Дом-музей Эль Греко.
Толедо. Фрагмент картины
Должен заметить в завершение этого разговора, что у Эль Греко есть несколько прекрасных полотен, решенных в более оптимистичном тоне, где указанный выше апокалиптизм или отсутствует вообще, или проявляется достаточно слабо. Это прежде всего, его «Святое семейство» (оба варианта – из госпиталя Тавера и из музея Санта-Крус), «Коронование Марии» (1591, Прадо), «Мученичество св.
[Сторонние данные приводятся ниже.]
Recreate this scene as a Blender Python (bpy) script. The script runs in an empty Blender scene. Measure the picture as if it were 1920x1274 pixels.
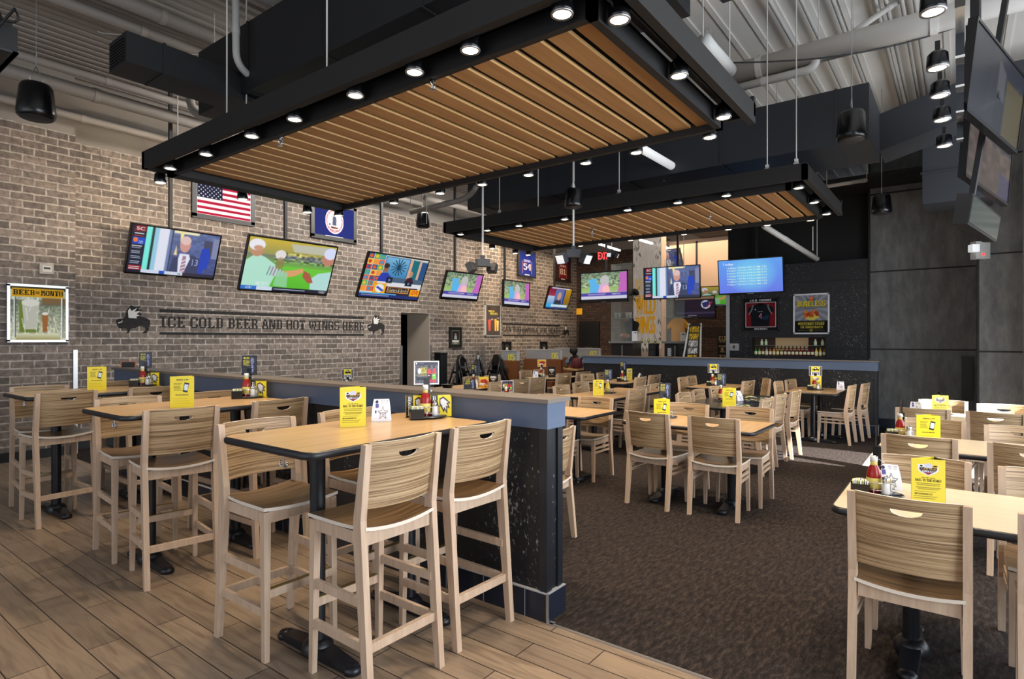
import bpy, math, random
import numpy as np
from mathutils import Vector, Matrix
random.seed(7); np.random.seed(7)
PI=math.pi
SC=bpy.context.scene; COL=SC.collection
# ------------------------------------------------------------------ measured site geometry
# world: X runs along the long brick wall, Y runs from the windows to that wall, camera above the origin
FL=1105.5; EYE=1.54; TH=math.atan(840/FL)
FW=(math.cos(TH),math.sin(TH)); RT=(math.sin(TH),-math.cos(TH))
def dirv(px):
    k=(px-960)/FL; return (FW[0]+k*RT[0],FW[1]+k*RT[1])
def on_y(px,py,Y):
    v=dirv(px); d=Y/v[1]; return Vector((v[0]*d,Y,EYE-(py-637)*d/FL))
def on_x(px,py,X):
    v=dirv(px); d=X/v[0]; return Vector((X,v[1]*d,EYE-(py-637)*d/FL))
def on_z(px,py,Z):
    d=FL*(EYE-Z)/(py-637); v=dirv(px); return Vector((v[0]*d,v[1]*d,Z))
# ------------------------------------------------------------------ materials
def lin(c): return tuple((x/12.92 if x<=.04045 else ((x+.055)/1.055)**2.4) for x in [y/255 for y in c])
MATS={}
def nodes(name):
    m=bpy.data.materials.new(name); m.use_nodes=True
    nt=m.node_tree; b=nt.nodes['Principled BSDF']; return m,nt,b
def mat(name,rgb,rough=.5,metal=0,noise=0,nscale=8,emit=0,alpha=1,trans=0,spec=.5,bump=0):
    if name in MATS: return MATS[name]
    m,nt,b=nodes(name); c=lin(rgb)
    b.inputs['Base Color'].default_value=(*c,1); b.inputs['Roughness'].default_value=rough
    b.inputs['Metallic'].default_value=metal; b.inputs['Specular IOR Level'].default_value=spec
    if trans: b.inputs['Transmission Weight'].default_value=trans
    b.inputs['Alpha'].default_value=alpha
    if emit:
        b.inputs['Emission Color'].default_value=(*c,1); b.inputs['Emission Strength'].default_value=emit
    if noise or bump:
        tc=nt.nodes.new('ShaderNodeTexCoord'); n=nt.nodes.new('ShaderNodeTexNoise')
        n.inputs['Scale'].default_value=nscale; n.inputs['Detail'].default_value=5
        nt.links.new(tc.outputs['Object'],n.inputs['Vector'])
        if noise:
            r=nt.nodes.new('ShaderNodeMapRange'); r.inputs[3].default_value=1-noise; r.inputs[4].default_value=1+noise
            mx=nt.nodes.new('ShaderNodeVectorMath'); mx.operation='SCALE'; mx.inputs[0].default_value=c
            nt.links.new(n.outputs['Fac'],r.inputs[0]); nt.links.new(r.outputs[0],mx.inputs['Scale']); nt.links.new(mx.outputs[0],b.inputs['Base Color'])
        if bump:
            bp=nt.nodes.new('ShaderNodeBump'); bp.inputs['Strength'].default_value=bump; bp.inputs['Distance'].default_value=.01
            nt.links.new(n.outputs['Fac'],bp.inputs['Height']); nt.links.new(bp.outputs[0],b.inputs['Normal'])
    MATS[name]=m; return m
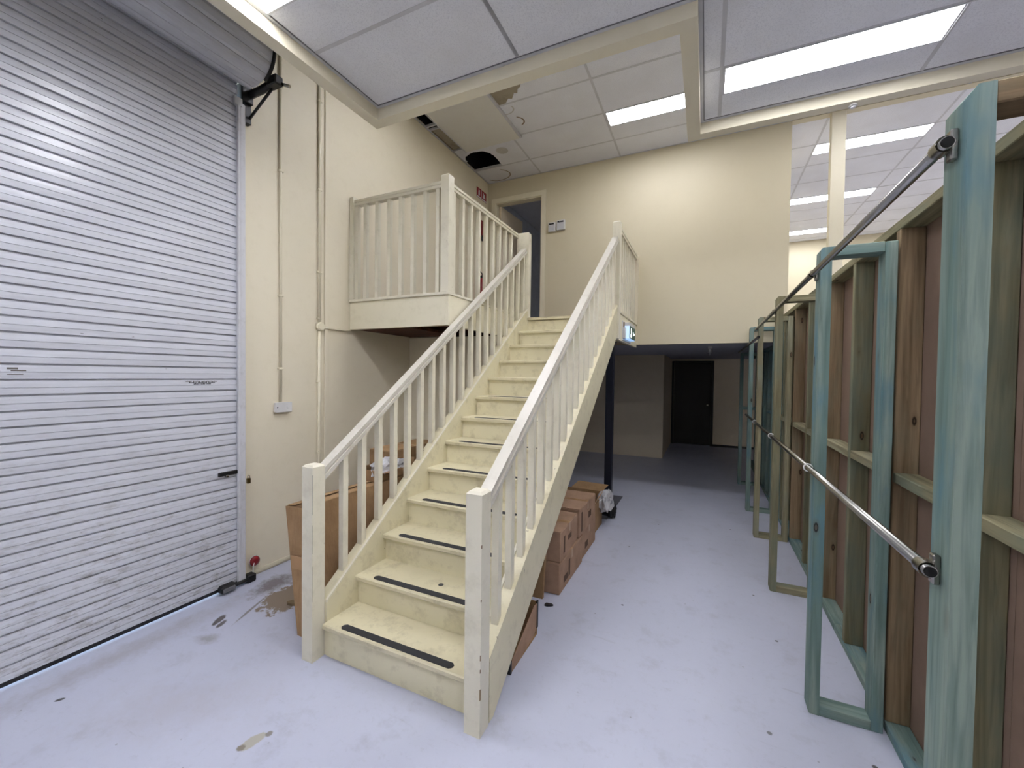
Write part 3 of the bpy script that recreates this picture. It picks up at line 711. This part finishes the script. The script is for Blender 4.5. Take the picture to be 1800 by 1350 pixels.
def bal(xc, yf, z0a, z0b, z1a, z1b, par=stair, name='baluster'):
    """square baluster cut to a slope: z at front, z at back"""
    x0, x1 = xc - BW / 2, xc + BW / 2; y0, y1 = yf, yf + BW
    V = [(x, yy, zz) for x in (x0, x1) for (yy, zz) in ((y0, z0a), (y1, z0b), (y1, z1b), (y0, z1a))]
    return V, [(0, 1, 2, 3), (7, 6, 5, 4), (0, 4, 5, 1), (1, 5, 6, 2), (2, 6, 7, 3), (3, 7, 4, 0)]
bmesh_ref = {}
for xc, y00 in ((-.924, 1.800), (-2.004, 1.834)):
    for k in range(19):
        yf = y00 + .1497 * k
        if yf > 4.53: continue
        key = 'st'
        za = strz(yf) - .004; zt = railz(yf) - .055
        if key not in bmesh_ref:
            V, F = bal(0, 0, 0, SL * BW, zt - za, zt - za + RSL * BW); bmesh_ref[key] = mesh('baluster', [(v[0], v[1] - 0, v[2]) for v in V], F, 'rail')
        link('baluster', bmesh_ref[key], stair, (xc, yf, za))
# newel damage
for (z0, z1, w) in ((.175, .225, .004), (.30, .316, .002), (.355, .38, .0025), (.62, .63, .002), (.86, .875, .002)): box('paint_chip', -.882 - w, -.8814, 1.5876, 1.588 + w * 2.5, z0, z1, 'brownZ', stair)
for (z0, z1) in ((.35, .55), (.62, .78), (.84, 1.06)): box('paint_crack', -1.9648, -1.9637, 1.5977, 1.599, z0, z1, 'greyink', stair)

# ------------------------------------------------------------------ landing
XLS = -2.066
ld = empty('stair_landing', (-2.65, 4.0, ZSF)); tag(ld, 'cream timber landing platform with balustrades at the top of the stair', 'landing')
ZF = 2.066
box('fascia', XW + .001, XLS - .035, 3.07, 3.105, ZF, 2.335, 'fascia', ld, .002)
box('fascia', XLS - .035, XLS, 3.07, 4.575, ZF, 2.335, 'fascia', ld, .002)
box('fascia', -.915, -.880, 4.66, YB - .001, 2.035, 2.335, 'fascia', ld, .002)
box('nosing_board', XW + .002, XLS + .012, 3.050, 3.125, 2.335, 2.362, 'rail', ld, .004)
box('nosing_board', XLS - .05, XLS + .012, 3.125, 4.575, 2.335, 2.358, 'rail', ld, .004)
box('nosing_board', -.945, -.868, 4.66, YB - .001, 2.335, 2.358, 'rail', ld, .004)
multibox('deck', [(XW + .002, XLS - .036, 3.106, YB - .001, 2.255, ZMZ), (XLS - .036, -.916, 4.60, YB - .001, 2.255, ZMZ)], 'ply', ld)
y13, z13 = noz(13)
box('landing_nosing', XLI, -.962, y13, 4.66, ZMZ - .030, ZMZ + .002, 'tread', ld, .004)
box('soffit_board', XW + .002, -2.62, 3.106, 3.999, 2.072, 2.082, 'ply', ld)
box('soffit_batten', -2.62, -2.58, 3.106, 3.999, 2.072, 2.10, 'ply', ld)
for yj in (3.35, 3.72, 4.2, 4.7, 5.2): box('joist', XW + .002, XLS - .036, yj, yj + .045, 2.10, 2.255, 'ply', ld)
newel(-2.150, -2.066, 3.060, 3.144, 2.362, 3.395, par=ld)
newel(XW + .002, XW + .050, 3.060, 3.130, 2.362, 3.385, par=ld)
newel(-.935, -.868, YB - .05, YB - .001, 2.358, 3.30, par=ld, mat='wall')
def lrail(x0, x1, y0, y1, zt):
    if abs(x1 - x0) > abs(y1 - y0):
        yc = (y0 + y1) / 2; h = box('handrail', x0, x1, yc - .034, yc + .034, zt - .028, zt, 'rail', ld, .004)
        box('rail_base', x0, x1, yc - .028, yc + .028, zt - .056, zt - .028, 'rail', h, .003)
    else:
        xc = (x0 + x1) / 2; h = box('handrail', xc - .034, xc + .034, y0, y1, zt - .028, zt, 'rail', ld, .004)
        box('rail_base', xc - .028, xc + .028, y0, y1, zt - .056, zt - .028, 'rail', h, .003)
lrail(XW + .05, -2.150, 3.068, 3.136, 3.345)
lrail(-2.142, -2.074, 3.144, 4.575, 3.335)
lrail(-.944, -.876, 4.66, YB - .05, 3.29)
for x in (-3.19, -3.08, -2.932, -2.784, -2.642, -2.50, -2.358, -2.22): box('baluster', x, x + BW, 3.083, 3.083 + BW, 2.362, 3.292, 'rail', ld)
for k in range(9): box('baluster', -2.108 - BW / 2, -2.108 + BW / 2, 3.172 + .153 * k, 3.172 + .153 * k + BW, 2.358, 3.282, 'rail', ld)
for k in range(8): box('baluster', -.910 - BW / 2, -.910 + BW / 2, 4.72 + .147 * k, 4.72 + .147 * k + BW, 2.358, 3.236, 'rail', ld)

# exit sign box
es = empty('exit_sign', (-.83, 5.1, 2.05)); tag(es, 'glowing blue-white exit sign box on the landing edge', 'exit sign')
box('back_plate', -.880, -.872, 4.84, 5.42, 2.05, 2.275, 'white', es, .002)
box('glowing_case', -.872, -.815, 4.95, 5.36, 2.075, 2.225, 'exitglow', es, .004)
box('top_housing', -.872, -.812, 4.95, 5.36, 2.225, 2.265, 'white', es, .004)
pn = box('sign_panel', -.815, -.810, 4.955, 5.355, 2.08, 2.222, 'signgreen', es)
multibox('running_figure', [(-.810, -.8090, 5.02, 5.05, 2.18, 2.205), (-.810, -.8090, 5.03, 5.07, 2.13, 2.178), (-.810, -.8090, 5.06, 5.10, 2.145, 2.16), (-.810, -.8090, 5.0, 5.035, 2.095, 2.13), (-.810, -.8090, 5.055, 5.085, 2.095, 2.13)], 'exitwhite', pn)
multibox('arrow', [(-.810, -.8090, 5.20, 5.30, 2.14, 2.16), (-.810, -.8090, 5.19, 5.215, 2.125, 2.175)], 'exitwhite', pn)
box('hinge_cover', -.872, -.862, 4.865, 4.90, 2.20, 2.262, 'brownZ', es)
box('side_case', -.872, -.85, 4.865, 4.95, 2.075, 2.20, 'white', es, .003)

# ------------------------------------------------------------------ column and mat
co = empty('steel_column', (-1.015, 4.89, 0)); tag(co, 'dark navy square steel column under the landing', 'column')
box('shaft', -1.06, -.975, 4.85, 4.935, .012, 2.035, 'navy', co, .006)
box('base_plate', -1.10, -.935, 4.81, 4.975, 0, .012, 'navy', co, .002)
box('top_plate', -1.08, -.955, 4.83, 4.955, 2.025, 2.036, 'navy', co)
for (x, yy) in ((-1.085, 4.825), (-.95, 4.825), (-1.085, 4.96), (-.95, 4.96)): lathe('bolt', [(.009, .012), (.009, .024)], (x, yy, 0), 'black', co, 'Z', 8)
tag(box('floor_mat', -1.76, -.985, 4.70, 5.70, 0, .004, 'mat'), 'flat dark grey mat on the floor under the landing', 'mat')

# ------------------------------------------------------------------ cartons
def carton(x0, x1, y0, y1, z0, z1, label, mat='card', flaps=True, rz=0, group=None, prints=()):
    c = empty('cardboard_box', ((x0 + x1) / 2, (y0 + y1) / 2, z0)); tag(c, label, 'box', group)
    box('carton', x0, x1, y0, y1, z0, z1 - .004, mat, c, .006)
    ym = (y0 + y1) / 2
    box('flap', x0 + .002, x1 - .002, y0 + .002, ym - .0015, z1 - .004, z1, mat, c)
    box('flap', x0 + .002, x1 - .002, ym + .0015, y1 - .002, z1 - .004, z1, mat, c)
    box('tape', x0 + .0, x1 + .0006, ym - .024, ym + .024, z1, z1 + .0008, 'tape', c)
    box('tape', x1, x1 + .0008, ym - .024, ym + .024, z1 - .07, z1, 'tape', c)
    for (a, b, d, e) in prints: box('print', x1, x1 + .0006, y0 + a, y0 + b, z0 + d, z0 + e, 'cardprint', c)
    if rz: c.rotation_euler = (0, 0, rz)
    return c
carton(-1.42, -.948, 2.90, 3.52, 0, .236, 'brown carton on the floor, lower nearest one beside the stair', 'card2', prints=[(.10, .20, .05, .10), (.22, .26, .05, .18)])
carton(-1.42, -.955, 2.905, 3.39, .238, .468, 'brown carton stacked on top, nearest the camera beside the stair', 'card2', rz=.03, prints=[(.08, .12, .04, .17), (.2, .3, .10, .14)])
carton(-1.42, -.962, 3.56, 4.05, 0, .245, 'brown carton on the floor, second behind the nearest stack', 'card2', prints=[(.1, .2, .06, .12)])
carton(-1.42, -.950, 3.42, 3.98, .247, .490, 'brown carton stacked second in the row beside the stair', 'card2', prints=[(.06, .10, .03, .2), (.3, .4, .08, .14)])
oc = empty('cardboard_box', (-1.2, 4.3, 0)); tag(oc, 'open torn carton spilling plastic beside the navy column', 'box')
ox0, ox1, oy0, oy1 = -1.42, -1.01, 4.10, 4.55
for b in ((ox0, ox0 + .006, oy0, oy1, 0, .36), (ox1 - .006, ox1, oy0, oy1, 0, .30), (ox0, ox1, oy0, oy0 + .006, 0, .34), (ox0, ox1, oy1 - .006, oy1, 0, .36), (ox0, ox1, oy0, oy1, 0, .006)): box('side', *b, 'card', oc)
raw('flap', [(ox1, oy0, .30), (ox1, oy1 - .1, .32), (ox1 + .05, oy1 - .20, .41), (ox1 + .04, oy0 + .05, .38), (ox1 - .005, oy0, .30), (ox1 - .005, oy1 - .1, .32), (ox1 + .046, oy1 - .20, .415), (ox1 + .036, oy0 + .05, .385)], [(0, 1, 2, 3), (4, 5, 6, 7), (0, 1, 5, 4), (1, 2, 6, 5), (2, 3, 7, 6), (3, 0, 4, 7)], 'tape', oc)
raw('flap', [(ox0 + .05, oy1, .36), (ox1, oy1, .36), (ox1 + .04, oy1 + .14, .40), (ox0 + .1, oy1 + .14, .41), (ox0 + .05, oy1 + .005, .36), (ox1, oy1 + .005, .36), (ox1 + .04, oy1 + .145, .40), (ox0 + .1, oy1 + .145, .41)], [(0, 1, 2, 3), (4, 5, 6, 7), (0, 1, 5, 4), (1, 2, 6, 5), (2, 3, 7, 6), (3, 0, 4, 7)], 'card', oc)

def crumple(name, c, rx, ry, rz, label, cat, mat, seed, sub=3, amp=.35):
    bm = bmesh.new(); bmesh.ops.create_icosphere(bm, subdivisions=sub, radius=1)
    rnd = random.Random(seed)
    ks = [(Vector((rnd.uniform(-1, 1), rnd.uniform(-1, 1), rnd.uniform(-1, 1))).normalized(), rnd.uniform(2, 7), rnd.uniform(0, 6)) for _ in range(9)]
    for v in bm.verts:
        d = v.co.normalized(); s = 1 + amp * sum(abs(math.sin(k.dot(d) * f + p)) - .6 for k, f, p in ks) / 4 + rnd.uniform(-.05, .05)
        v.co = Vector((d.x * rx * s, d.y * ry * s, max(d.z * s, -.8) * rz + rz * .8))
    zmin = min(v.co.z for v in bm.verts)
    for v in bm.verts: v.co.z -= zmin
    me = bpy.data.meshes.new(name); bm.to_mesh(me); bm.free(); me.materials.append(MATS[mat])
    o = link(name, me, None, c); return tag(o, label, cat)
crumple('plastic_bag', (-.972, 4.55, .16), .075, .15, .115, 'crumpled clear plastic bag hanging out of the open carton', 'plastic bag', 'bag', 3, 3, .75)
crumple('rubbish_bag', (-.945, 4.775, .012), .05, .05, .10, 'small black plastic bag at the foot of the navy column', 'plastic bag', 'black', 5)

# board leaning by the cartons, and open tray box under the stair
tag(prism_x('cardboard_sheet', [(2.80, 0), (2.83, 0), (2.88, .36), (2.85, .36)], -1.42, -1.045, 'card', None), 'flat cardboard sheet leaning on the nearest carton', 'cardboard')
tb = empty('cardboard_tray', (-1.1, 2.2, 0)); tag(tb, 'shallow open cardboard tray with black edge under the stair', 'box')
for b in ((-1.30, -1.295, 2.02, 2.40, 0, .20), (-1.30, -.93, 2.015, 2.02, 0, .06), (-1.30, -.93, 2.40, 2.405, 0, .21), (-1.30, -.93, 2.02, 2.40, 0, .005)): box('side', *b, 'card', tb)
prism_x('side', [(2.02, 0), (2.02, .05), (2.36, .20), (2.40, .20), (2.40, .06), (2.36, .02)], -.935, -.930, 'card2', tb)
box('black_corner', -.936, -.926, 2.395, 2.412, .045, .215, 'black', tb)
box('black_corner', -.945, -.926, 2.005, 2.022, .0, .07, 'black', tb)

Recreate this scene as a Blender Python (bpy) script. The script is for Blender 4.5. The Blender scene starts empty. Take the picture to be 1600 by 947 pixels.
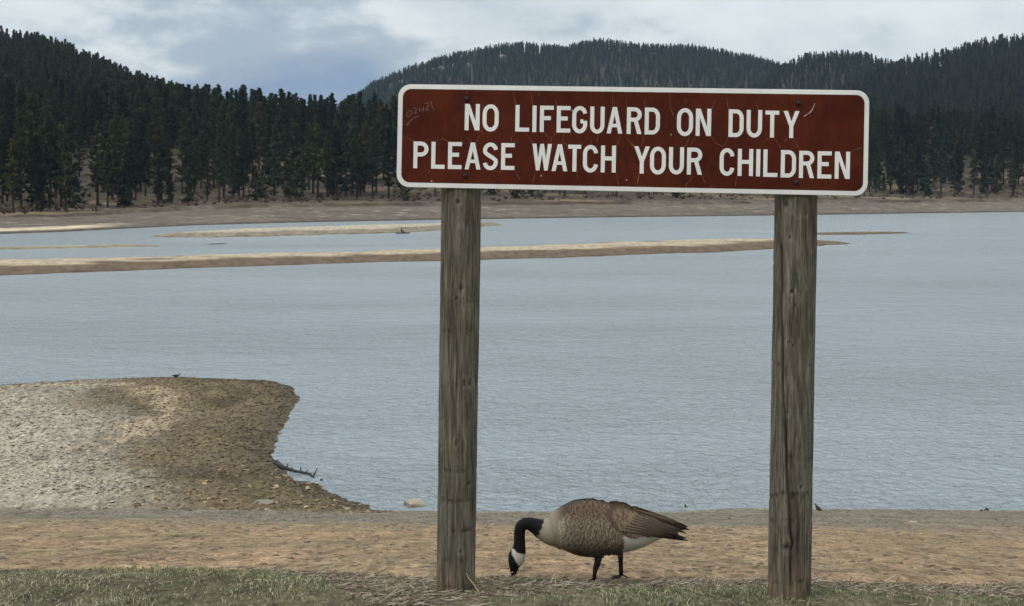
import bpy, bmesh, math, random
import numpy as np
from mathutils import Vector, Matrix

R = math.radians
scene = bpy.context.scene
COL = scene.collection

# ------------------------------------------------------------------ camera
# A level camera 8 m above the lake; photo pixel (px,py) at depth Y maps to
#   X = (px-800)/FP*Y    Z = CH-(py-HP)/FP*Y
FP, HP, CH, PW, PH = 2000.0, 290.0, 8.0, 1600.0, 947.0
cam_data = bpy.data.cameras.new("camera")
cam = bpy.data.objects.new("camera", cam_data)
COL.objects.link(cam)
cam.location = (0, 0, CH)
cam.rotation_euler = (R(90), 0, 0)
cam_data.sensor_width = 36.0
cam_data.lens = 36.0 * FP / PW
cam_data.shift_y = -(PH / 2 - HP) / PW
cam_data.clip_start = 0.05
cam_data.clip_end = 20000
scene.camera = cam

# ------------------------------------------------------------------ light
SUN_AZ, SUN_EL = R(-140), R(48)          # azimuth from +Y (forward), + = right
sd = bpy.data.lights.new("sun", 'SUN')
sun = bpy.data.objects.new("sun", sd)
COL.objects.link(sun)
sd.energy = 1.3
sd.angle = R(22)
sd.color = (1.0, 0.96, 0.9)
sdir = Vector((math.sin(SUN_AZ) * math.cos(SUN_EL), math.cos(SUN_AZ) * math.cos(SUN_EL), math.sin(SUN_EL)))
sun.rotation_euler = (-sdir).to_track_quat('-Z', 'Y').to_euler()

scene.view_settings.view_transform = 'Standard'
scene.view_settings.look = 'None'
scene.view_settings.gamma = 1.0
scene.view_settings.use_curve_mapping = False
scene.view_settings.exposure = 0.0
scene.cycles.max_bounces = 6
scene.cycles.volume_bounces = 1
scene.cycles.use_denoising = True


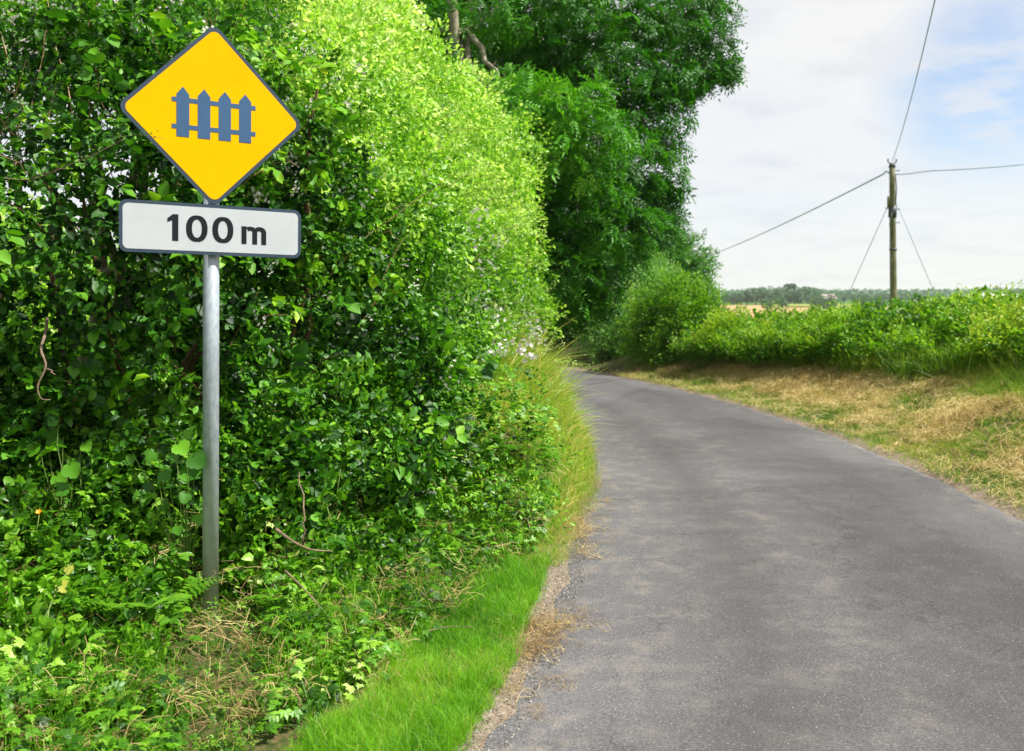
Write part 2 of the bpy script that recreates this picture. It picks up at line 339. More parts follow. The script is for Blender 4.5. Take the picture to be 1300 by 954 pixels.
# ------------------------------------------------------------------ leaf and twig templates
def leaf_hi(l=1., w=.62, fold=.12, droop=.12, lobed=False):
    V = [(0, 0, 0), (0, .5, -fold*.3), (0, 1, -droop), (-w*.5, .32, fold), (-w*.36, .74, fold*.5), (w*.5, .32, fold), (w*.36, .74, fold*.5)]
    T = [(0, 1, 3), (3, 1, 4), (4, 1, 2), (0, 5, 1), (5, 6, 1), (6, 2, 1)]
    return np.array(V)*l, np.array(T)
def leaf_lo(l=1., w=.62, fold=.12, droop=.1):
    V = [(0, 0, 0), (w*.5, .45, fold), (0, 1, -droop), (-w*.5, .45, fold)]
    return np.array(V)*l, np.array([(0, 1, 2), (0, 2, 3)])
def rotm(ax, an):
    return np.array(Matrix.Rotation(an, 3, ax))
def compose(parts):
    V = []; T = []; C = []; n = 0
    for v, t_, c in parts:
        V.append(v); T.append(t_+n); C.append(np.full(len(v), c)); n += len(v)
    return np.concatenate(V), np.concatenate(T), np.concatenate(C)
def sprig_bramble(r, hi=True, size=.055, n=7, L_=.26):
    parts = []; f = leaf_hi if hi else leaf_lo
    for k in range(n):
        u = (k+.6)/n; base = np.array([0, u*L_, -.25*u*u*L_]); side = 1 if k % 2 else -1
        for a in (-55, 0, 55):
            s = size*r.uniform(.7, 1.15)*(1.1 if a == 0 else .9)
            v, t_ = f(s, r.uniform(.6, .8), r.uniform(.05, .18), r.uniform(.0, .25))
            A_ = R(-side*60+a*.9+r.uniform(-15, 15)) if k < n-1 else R(a+r.uniform(-10, 10))
            M3 = rotm('Z', A_)@rotm('X', R(r.uniform(-45, 25)))@rotm('Y', R(r.uniform(-35, 35)))
            pet = rotm('Z', R(-side*60))@np.array([0, size*.6, 0]) if k < n-1 else np.zeros(3)
            parts.append((v@M3.T+base+pet+np.array([0, 0, r.uniform(-.01, .015)]), t_, r.uniform(-.20, .20)+.16*(u-.5)))
    return compose(parts)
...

Маврикия» (основной мотив, живописно звучащий в небе и в главной группе действующих лиц на первом плане, – прославление мучеников, светлый гимн), в одной из последних картин «Вид и план Толедо» (1610–1614, Дом-музей Эль Греко; здесь под весьма еще тревожным небом город Толедо изображен как сияющийся белизной Небесный Иерусалим).
Эти заметки были инициированы нашими с Н. Б. беседами о событии эстетического путешествия, которое предстало при его теоретическом рассмотрении как событие – проникновение (или приникновение) с помощью эстетического опыта на глубинные уровни бытия, соприкосновение с подлинным бытием, его метафизической реальностью, лежащей в основе любого подлинного эстетического опыта. Понятно, что мысль моя обратилась прежде всего к символистам, которые одними из первых в Культуре достаточно четко сформулировали это (в максиме: всякое искусство символично) и которыми, как и самим духом символизма, мы достаточно подробно занимались последние годы, совершали увлекательные путе-шествия в страны символизма, французского и русского. А там Андрей Белый – символист, ясновидец, антропософ. За ним высветились фигуры Штейнера и Ницше. И все они в процессе своего духовного восхождения, в любом своем анагогическом опыте обращались к сфере искусства, к эстетическому опыту, высоко ценили его именно за его метафизические возможности реального приобщения к бытию как на гносеологическом уровне, так и на онтологическом. Что же тогда нам, эстетикам?